Par ailleurs, en dehors du Nigéria, la seule puissance sous-régionale capable de supporter le coût financier, matériel et humain de la participation à une telle opération militaire conjointe ; compte tenu de la multiplicité des forces multinationales dans la même sous-région (forces de la CEDEAO, de la CEEAC et de la CEMAC) ; considérant le climat d’instabilité politique qui prévaut dans la plupart des pays concernés ; il sera difficile d’obtenir l’adhésion de tous les Etats membres à ce projet.
Très modestement, nous pensons que la Force Mixte Multinationale de Sécurité du Bassin du Lac Tchad est une force de trop dans une sous-région qui en compte déjà trois (3). La preuve est que depuis sa création, elle n’existe que sur du papier.
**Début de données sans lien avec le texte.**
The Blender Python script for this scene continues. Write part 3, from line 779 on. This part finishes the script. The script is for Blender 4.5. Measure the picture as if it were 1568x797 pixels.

D’où la nécessité d’orienter la réflexion vers une synergie entre les forces existantes afin d’éviter une débauche d’énergies, ce d’autant qu’elles ont pratiquement les mêmes missions, dans un contexte de crise économique, financière et sécuritaire.
CONCLUSION
La Commission du Bassin du lac Tchad (CBLT) est une structure permanente de concertation mise en place en Afrique afin de coordonner les actions des différents Etats pouvant affecter les eaux du Bassin du Lac Tchad et régler pacifiquement les différends affectant cette zone. C’est dans cette perspective que la communauté internationale et particulièrement l’Afrique doit se mobiliser pour relever le défi en luttant contre les effets climatiques qui ont des incidences sur tous les aspects de la vie. Dans ce sens, les Chefs d’Etats et de Gouvernement ont décidé au sommet de N’Djamena « d’adopter le Plan d’Investissement (PI) quinquennal de la CBLT » financé en grande partie par les Etats membres. Ils ont instruit le secrétariat exécutif d’organiser une table-ronde des bailleurs de fonds incluant le secteur privé pour le financement de ce plan. Des réunions sont prévues avec les bailleurs de fonds à N’Djamena, siège de la CBLT, et en marge du prochain sommet de Rio+20.